Today is Epiphany, the Feast of the Three Kings, Twelfth Night. For us, it’s the end of our Christmas season. It’s time to be, as the old tune says, “breakin’ up Christmas.”

Last night, Aly put one of her shoes out in the Arctic Entryway. This is a Spanish custom she learned about several years ago, and readily adopted. The tradition is that the Three Kings or Wise Men travel through the land on the Eve of Epiphany, putting gifts in the shoes set out in the doorway. In Juneau, she would leave some food in the shoe for the Kings’ camels or horses—a handful of barley or a few carrots. Here on the homestead, the mice and voles would clean out the goodies before any camels had a chance. Ever practical, she put a can of tuna fish in her shoe instead. She said that even if the camels didn’t like it, the kings would.
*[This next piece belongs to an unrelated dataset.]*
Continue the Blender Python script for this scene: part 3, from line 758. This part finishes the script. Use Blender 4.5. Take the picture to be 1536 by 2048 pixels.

Aly gets credit for figuring out how to eke out one more gift from the Christmas season, but two can play at that game! The Twelfth Night gift is almost always a DVD she’s been eagerly anticipating, one that she’d want to watch immediately if she received it on Christmas Day. By deferring it to the last day of Christmas, we keep to our “Christmas only” rule through the holiday, yet get to see the new movie the next night, if power levels allow. If you know Aly, you’ve probably guessed the title of this year’s gift: Harry Potter and the Half-Blood Prince (paid link). She also got a bottle of maple syrup, so we’re having sourdough pancakes this morning.

In Medieval times, at the end of the Christmas season, all the greenery would be burned. People thoroughly cleaned their houses, because tradition held that for every bit of evergreen in the house after Christmas, one goblin would appear that year. If that’s the case, we need to brace for a goblin invasion. Our Christmas branches will explode in a shower of hemlock needles as soon as we remove the first ornament. We have quite a clean up ahead of us. It makes me wish for a similar superstition for Christmas cookies. That’s a clean up detail I can get into!

So, goodbye, Christmas! Sorry to see you go, glad you’ll return again.